We want to quickly summarise interesting topics there, then point somewhere else (Wiki, API docs, Shoes manuals, etc) for deeper detail.

It's edited in the usual way with pull requests.

Other READMEs

There are Scarpe-related projects in the Scarpe repo (scarpe-components, lacci, arguably scarpe-webview.) There are also varyingly Scarpe-related projects outside the main repo (scarpe-wasm, wasify, webview_ruby, outdated: scarpe-folio.)

These READMEs are also potential sources of information, and may be a good place to put in a PR, especially if something is outdated, unclear or just doesn't mention things it should.

Scarpe API Docs

We use YARD for Scarpe API docs, and build them automatically via GitHub Actions.

You can also run the "yardoc" command locally and browse them on your local machine.

You'll normally change those via PRs where you add or change comments.

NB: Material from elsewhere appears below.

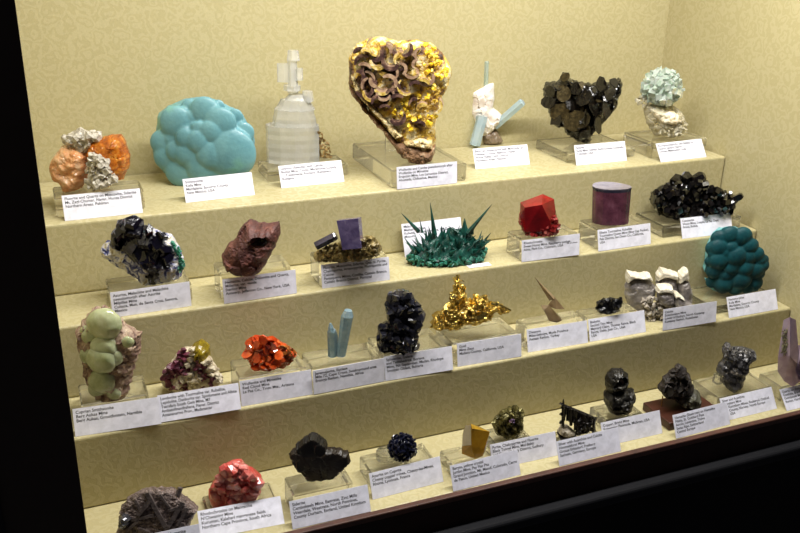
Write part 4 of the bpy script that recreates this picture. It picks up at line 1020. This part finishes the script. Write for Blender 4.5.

Occasionally we'll want to change namespaces, method names or other actually-runs-as-code things to improve our documentation.

API docs are a great place to put information that changes infrequently -- what classes are in Scarpe and how they work, for instance -- and that tends to change when the code changes. So we store them with the code, and require approval to change them, just like that code.

This Wiki

The Wiki can be a rich source of random information. It's great for information that doesn't belong next to the code and/or doesn't change when the code changes. For instance, history of a Hack Days isn't directly about code. How to contribute to the project isn't directly about the code. Design philosophy can sometimes belong in the code, but usually it's more conceptual than that and there's no obvious place to put it in the code.

All of those things are good candidates for "put it on a wiki page."

Old Shoes Docs

The docs/static directory in the repo contains older Shoes manuals, mostly from the "Red Shoes" and _why era, long before Scarpe was written. That's good! We want Scarpe to be compatible with that! But also we don't go in and change them when Scarpe changes.

It would be reasonable to have a Scarpe-specific manual with useful writing about Webview and Wasm and what Scarpe does and doesn't support. But we don't really have that in manual form. You could write one? Or just a small blog post, chapter, etc?